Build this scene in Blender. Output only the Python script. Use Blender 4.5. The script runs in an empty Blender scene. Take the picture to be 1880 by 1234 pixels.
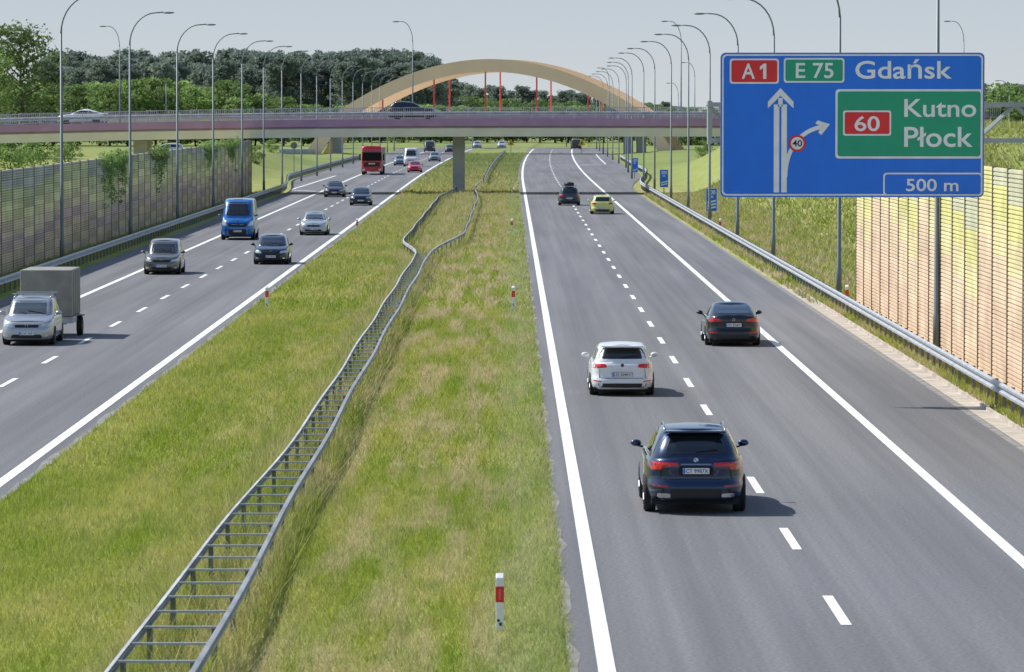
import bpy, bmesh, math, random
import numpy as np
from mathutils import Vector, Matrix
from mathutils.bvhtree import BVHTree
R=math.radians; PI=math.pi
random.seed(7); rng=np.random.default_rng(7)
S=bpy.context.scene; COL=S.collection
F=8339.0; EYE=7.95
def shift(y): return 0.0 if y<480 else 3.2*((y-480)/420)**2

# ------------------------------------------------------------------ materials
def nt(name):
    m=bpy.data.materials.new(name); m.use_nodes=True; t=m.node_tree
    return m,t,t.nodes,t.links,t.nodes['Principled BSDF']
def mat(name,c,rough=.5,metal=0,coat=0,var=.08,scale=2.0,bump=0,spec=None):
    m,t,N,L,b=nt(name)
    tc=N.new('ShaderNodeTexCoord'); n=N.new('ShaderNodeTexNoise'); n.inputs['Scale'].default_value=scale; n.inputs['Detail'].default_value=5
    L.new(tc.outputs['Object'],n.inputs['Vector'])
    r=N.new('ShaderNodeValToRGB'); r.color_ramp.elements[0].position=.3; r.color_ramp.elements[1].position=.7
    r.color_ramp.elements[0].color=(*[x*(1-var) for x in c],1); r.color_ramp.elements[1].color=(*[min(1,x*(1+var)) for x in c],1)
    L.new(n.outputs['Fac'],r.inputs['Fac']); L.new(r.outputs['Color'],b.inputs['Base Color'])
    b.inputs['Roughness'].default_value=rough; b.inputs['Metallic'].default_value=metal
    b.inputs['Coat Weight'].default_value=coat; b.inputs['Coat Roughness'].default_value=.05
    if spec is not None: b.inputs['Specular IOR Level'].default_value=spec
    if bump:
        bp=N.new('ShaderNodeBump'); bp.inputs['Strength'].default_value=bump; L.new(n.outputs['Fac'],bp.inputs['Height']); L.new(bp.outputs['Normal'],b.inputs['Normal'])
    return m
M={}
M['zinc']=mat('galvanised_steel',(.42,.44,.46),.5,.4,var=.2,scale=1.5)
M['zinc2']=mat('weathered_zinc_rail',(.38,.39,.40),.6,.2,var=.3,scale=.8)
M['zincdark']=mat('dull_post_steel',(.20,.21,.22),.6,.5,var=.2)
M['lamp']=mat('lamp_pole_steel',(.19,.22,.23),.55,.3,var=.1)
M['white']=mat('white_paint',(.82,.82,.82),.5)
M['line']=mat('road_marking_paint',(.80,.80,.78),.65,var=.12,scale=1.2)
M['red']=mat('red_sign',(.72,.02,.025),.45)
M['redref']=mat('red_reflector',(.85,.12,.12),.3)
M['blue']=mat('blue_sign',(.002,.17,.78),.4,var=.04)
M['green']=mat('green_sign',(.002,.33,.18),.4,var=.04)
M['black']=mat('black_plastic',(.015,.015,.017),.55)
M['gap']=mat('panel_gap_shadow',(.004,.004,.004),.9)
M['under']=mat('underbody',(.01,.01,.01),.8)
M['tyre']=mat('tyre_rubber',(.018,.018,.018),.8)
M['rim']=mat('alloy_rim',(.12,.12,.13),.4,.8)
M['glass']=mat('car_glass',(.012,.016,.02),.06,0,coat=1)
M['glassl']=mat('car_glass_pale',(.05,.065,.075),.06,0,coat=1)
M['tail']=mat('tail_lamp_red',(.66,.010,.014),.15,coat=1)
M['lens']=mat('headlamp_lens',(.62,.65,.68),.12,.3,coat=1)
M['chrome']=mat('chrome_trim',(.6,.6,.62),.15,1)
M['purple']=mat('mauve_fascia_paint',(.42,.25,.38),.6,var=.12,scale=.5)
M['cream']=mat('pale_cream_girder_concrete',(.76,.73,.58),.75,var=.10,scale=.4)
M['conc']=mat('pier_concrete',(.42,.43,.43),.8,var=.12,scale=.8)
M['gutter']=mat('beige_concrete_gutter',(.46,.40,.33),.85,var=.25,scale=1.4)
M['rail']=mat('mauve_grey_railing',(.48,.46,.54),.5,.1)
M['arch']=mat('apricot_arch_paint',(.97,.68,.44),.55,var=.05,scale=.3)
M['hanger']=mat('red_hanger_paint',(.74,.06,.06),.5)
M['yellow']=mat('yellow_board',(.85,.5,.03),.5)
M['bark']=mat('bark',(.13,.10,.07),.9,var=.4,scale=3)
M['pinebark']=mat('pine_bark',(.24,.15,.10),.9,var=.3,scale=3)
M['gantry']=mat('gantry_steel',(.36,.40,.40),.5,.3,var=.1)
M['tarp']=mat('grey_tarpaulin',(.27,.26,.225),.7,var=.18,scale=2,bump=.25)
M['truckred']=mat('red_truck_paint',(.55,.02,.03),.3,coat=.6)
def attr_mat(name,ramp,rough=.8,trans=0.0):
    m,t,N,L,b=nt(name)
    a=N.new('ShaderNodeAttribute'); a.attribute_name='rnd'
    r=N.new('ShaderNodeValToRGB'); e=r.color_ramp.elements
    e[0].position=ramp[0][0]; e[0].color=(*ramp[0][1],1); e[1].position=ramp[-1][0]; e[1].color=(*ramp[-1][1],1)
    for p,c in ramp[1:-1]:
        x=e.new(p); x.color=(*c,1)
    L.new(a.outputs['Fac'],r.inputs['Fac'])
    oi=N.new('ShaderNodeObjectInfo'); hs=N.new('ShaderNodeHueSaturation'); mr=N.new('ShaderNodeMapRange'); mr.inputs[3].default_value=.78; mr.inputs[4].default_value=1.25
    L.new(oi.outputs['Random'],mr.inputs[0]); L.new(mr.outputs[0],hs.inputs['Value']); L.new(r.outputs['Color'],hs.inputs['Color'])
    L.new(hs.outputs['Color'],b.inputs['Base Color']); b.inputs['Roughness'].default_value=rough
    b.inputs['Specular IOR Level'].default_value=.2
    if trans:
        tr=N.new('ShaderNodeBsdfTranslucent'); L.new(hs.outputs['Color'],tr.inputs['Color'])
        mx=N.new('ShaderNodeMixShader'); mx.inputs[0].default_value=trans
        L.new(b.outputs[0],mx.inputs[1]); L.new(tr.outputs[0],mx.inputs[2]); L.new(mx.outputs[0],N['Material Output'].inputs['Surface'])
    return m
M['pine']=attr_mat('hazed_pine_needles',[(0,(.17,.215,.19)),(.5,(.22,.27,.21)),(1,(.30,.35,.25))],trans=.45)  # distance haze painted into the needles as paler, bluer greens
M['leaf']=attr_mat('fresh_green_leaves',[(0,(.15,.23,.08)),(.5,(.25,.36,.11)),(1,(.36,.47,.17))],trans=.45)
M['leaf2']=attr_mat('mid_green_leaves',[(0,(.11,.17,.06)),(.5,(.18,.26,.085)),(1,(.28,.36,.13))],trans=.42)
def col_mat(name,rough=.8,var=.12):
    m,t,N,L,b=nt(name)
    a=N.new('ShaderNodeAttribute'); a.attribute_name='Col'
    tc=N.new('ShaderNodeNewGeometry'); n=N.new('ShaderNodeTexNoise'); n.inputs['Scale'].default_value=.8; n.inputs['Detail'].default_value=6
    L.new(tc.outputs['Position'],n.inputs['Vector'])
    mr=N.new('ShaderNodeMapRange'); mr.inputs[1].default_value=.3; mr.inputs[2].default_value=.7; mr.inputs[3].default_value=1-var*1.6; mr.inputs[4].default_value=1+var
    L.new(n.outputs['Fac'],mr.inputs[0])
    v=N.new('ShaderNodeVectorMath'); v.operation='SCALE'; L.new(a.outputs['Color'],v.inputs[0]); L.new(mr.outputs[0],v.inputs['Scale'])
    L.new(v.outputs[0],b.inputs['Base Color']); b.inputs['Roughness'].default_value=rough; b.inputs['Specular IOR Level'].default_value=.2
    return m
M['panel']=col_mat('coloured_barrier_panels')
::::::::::
• [WHAT THE TASK REQUIRES]
Without the pictures, retype the whole of the material above exactly.

• [TASK ANSWER]
Build this scene in Blender. Output only the Python script. Use Blender 4.5. The script runs in an empty Blender scene. Take the picture to be 1880 by 1234 pixels.
import bpy, bmesh, math, random
import numpy as np
from mathutils import Vector, Matrix
from mathutils.bvhtree import BVHTree
R=math.radians; PI=math.pi
random.seed(7); rng=np.random.default_rng(7)
S=bpy.context.scene; COL=S.collection
F=8339.0; EYE=7.95
def shift(y): return 0.0 if y<480 else 3.2*((y-480)/420)**2

# ------------------------------------------------------------------ materials
def nt(name):
    m=bpy.data.materials.new(name); m.use_nodes=True; t=m.node_tree
    return m,t,t.nodes,t.links,t.nodes['Principled BSDF']
def mat(name,c,rough=.5,metal=0,coat=0,var=.08,scale=2.0,bump=0,spec=None):
    m,t,N,L,b=nt(name)
    tc=N.new('ShaderNodeTexCoord'); n=N.new('ShaderNodeTexNoise'); n.inputs['Scale'].default_value=scale; n.inputs['Detail'].default_value=5
    L.new(tc.outputs['Object'],n.inputs['Vector'])
    r=N.new('ShaderNodeValToRGB'); r.color_ramp.elements[0].position=.3; r.color_ramp.elements[1].position=.7
    r.color_ramp.elements[0].color=(*[x*(1-var) for x in c],1); r.color_ramp.elements[1].color=(*[min(1,x*(1+var)) for x in c],1)
    L.new(n.outputs['Fac'],r.inputs['Fac']); L.new(r.outputs['Color'],b.inputs['Base Color'])
    b.inputs['Roughness'].default_value=rough; b.inputs['Metallic'].default_value=metal
    b.inputs['Coat Weight'].default_value=coat; b.inputs['Coat Roughness'].default_value=.05
    if spec is not None: b.inputs['Specular IOR Level'].default_value=spec
    if bump:
        bp=N.new('ShaderNodeBump'); bp.inputs['Strength'].default_value=bump; L.new(n.outputs['Fac'],bp.inputs['Height']); L.new(bp.outputs['Normal'],b.inputs['Normal'])
    return m
M={}
M['zinc']=mat('galvanised_steel',(.42,.44,.46),.5,.4,var=.2,scale=1.5)
M['zinc2']=mat('weathered_zinc_rail',(.38,.39,.40),.6,.2,var=.3,scale=.8)
M['zincdark']=mat('dull_post_steel',(.20,.21,.22),.6,.5,var=.2)
M['lamp']=mat('lamp_pole_steel',(.19,.22,.23),.55,.3,var=.1)
M['white']=mat('white_paint',(.82,.82,.82),.5)
M['line']=mat('road_marking_paint',(.80,.80,.78),.65,var=.12,scale=1.2)
M['red']=mat('red_sign',(.72,.02,.025),.45)
M['redref']=mat('red_reflector',(.85,.12,.12),.3)
M['blue']=mat('blue_sign',(.002,.17,.78),.4,var=.04)
M['green']=mat('green_sign',(.002,.33,.18),.4,var=.04)
M['black']=mat('black_plastic',(.015,.015,.017),.55)
M['gap']=mat('panel_gap_shadow',(.004,.004,.004),.9)
M['under']=mat('underbody',(.01,.01,.01),.8)
M['tyre']=mat('tyre_rubber',(.018,.018,.018),.8)
M['rim']=mat('alloy_rim',(.12,.12,.13),.4,.8)
M['glass']=mat('car_glass',(.012,.016,.02),.06,0,coat=1)
M['glassl']=mat('car_glass_pale',(.05,.065,.075),.06,0,coat=1)
M['tail']=mat('tail_lamp_red',(.66,.010,.014),.15,coat=1)
M['lens']=mat('headlamp_lens',(.62,.65,.68),.12,.3,coat=1)
M['chrome']=mat('chrome_trim',(.6,.6,.62),.15,1)
M['purple']=mat('mauve_fascia_paint',(.42,.25,.38),.6,var=.12,scale=.5)
M['cream']=mat('pale_cream_girder_concrete',(.76,.73,.58),.75,var=.10,scale=.4)
M['conc']=mat('pier_concrete',(.42,.43,.43),.8,var=.12,scale=.8)
M['gutter']=mat('beige_concrete_gutter',(.46,.40,.33),.85,var=.25,scale=1.4)
M['rail']=mat('mauve_grey_railing',(.48,.46,.54),.5,.1)
M['arch']=mat('apricot_arch_paint',(.97,.68,.44),.55,var=.05,scale=.3)
M['hanger']=mat('red_hanger_paint',(.74,.06,.06),.5)
M['yellow']=mat('yellow_board',(.85,.5,.03),.5)
M['bark']=mat('bark',(.13,.10,.07),.9,var=.4,scale=3)
M['pinebark']=mat('pine_bark',(.24,.15,.10),.9,var=.3,scale=3)
M['gantry']=mat('gantry_steel',(.36,.40,.40),.5,.3,var=.1)
M['tarp']=mat('grey_tarpaulin',(.27,.26,.225),.7,var=.18,scale=2,bump=.25)
M['truckred']=mat('red_truck_paint',(.55,.02,.03),.3,coat=.6)
def attr_mat(name,ramp,rough=.8,trans=0.0):
    m,t,N,L,b=nt(name)
    a=N.new('ShaderNodeAttribute'); a.attribute_name='rnd'
    r=N.new('ShaderNodeValToRGB'); e=r.color_ramp.elements
    e[0].position=ramp[0][0]; e[0].color=(*ramp[0][1],1); e[1].position=ramp[-1][0]; e[1].color=(*ramp[-1][1],1)
    for p,c in ramp[1:-1]:
        x=e.new(p); x.color=(*c,1)
    L.new(a.outputs['Fac'],r.inputs['Fac'])
    oi=N.new('ShaderNodeObjectInfo'); hs=N.new('ShaderNodeHueSaturation'); mr=N.new('ShaderNodeMapRange'); mr.inputs[3].default_value=.78; mr.inputs[4].default_value=1.25
    L.new(oi.outputs['Random'],mr.inputs[0]); L.new(mr.outputs[0],hs.inputs['Value']); L.new(r.outputs['Color'],hs.inputs['Color'])
    L.new(hs.outputs['Color'],b.inputs['Base Color']); b.inputs['Roughness'].default_value=rough
    b.inputs['Specular IOR Level'].default_value=.2
    if trans:
        tr=N.new('ShaderNodeBsdfTranslucent'); L.new(hs.outputs['Color'],tr.inputs['Color'])
        mx=N.new('ShaderNodeMixShader'); mx.inputs[0].default_value=trans
        L.new(b.outputs[0],mx.inputs[1]); L.new(tr.outputs[0],mx.inputs[2]); L.new(mx.outputs[0],N['Material Output'].inputs['Surface'])
    return m
M['pine']=attr_mat('hazed_pine_needles',[(0,(.17,.215,.19)),(.5,(.22,.27,.21)),(1,(.30,.35,.25))],trans=.45)  # distance haze painted into the needles as paler, bluer greens
M['leaf']=attr_mat('fresh_green_leaves',[(0,(.15,.23,.08)),(.5,(.25,.36,.11)),(1,(.36,.47,.17))],trans=.45)
M['leaf2']=attr_mat('mid_green_leaves',[(0,(.11,.17,.06)),(.5,(.18,.26,.085)),(1,(.28,.36,.13))],trans=.42)
def col_mat(name,rough=.8,var=.12):
    m,t,N,L,b=nt(name)
    a=N.new('ShaderNodeAttribute'); a.attribute_name='Col'
    tc=N.new('ShaderNodeNewGeometry'); n=N.new('ShaderNodeTexNoise'); n.inputs['Scale'].default_value=.8; n.inputs['Detail'].default_value=6
    L.new(tc.outputs['Position'],n.inputs['Vector'])
    mr=N.new('ShaderNodeMapRange'); mr.inputs[1].default_value=.3; mr.inputs[2].default_value=.7; mr.inputs[3].default_value=1-var*1.6; mr.inputs[4].default_value=1+var
    L.new(n.outputs['Fac'],mr.inputs[0])
    v=N.new('ShaderNodeVectorMath'); v.operation='SCALE'; L.new(a.outputs['Color'],v.inputs[0]); L.new(mr.outputs[0],v.inputs['Scale'])
    L.new(v.outputs[0],b.inputs['Base Color']); b.inputs['Roughness'].default_value=rough; b.inputs['Specular IOR Level'].default_value=.2
    return m
M['panel']=col_mat('coloured_barrier_panels')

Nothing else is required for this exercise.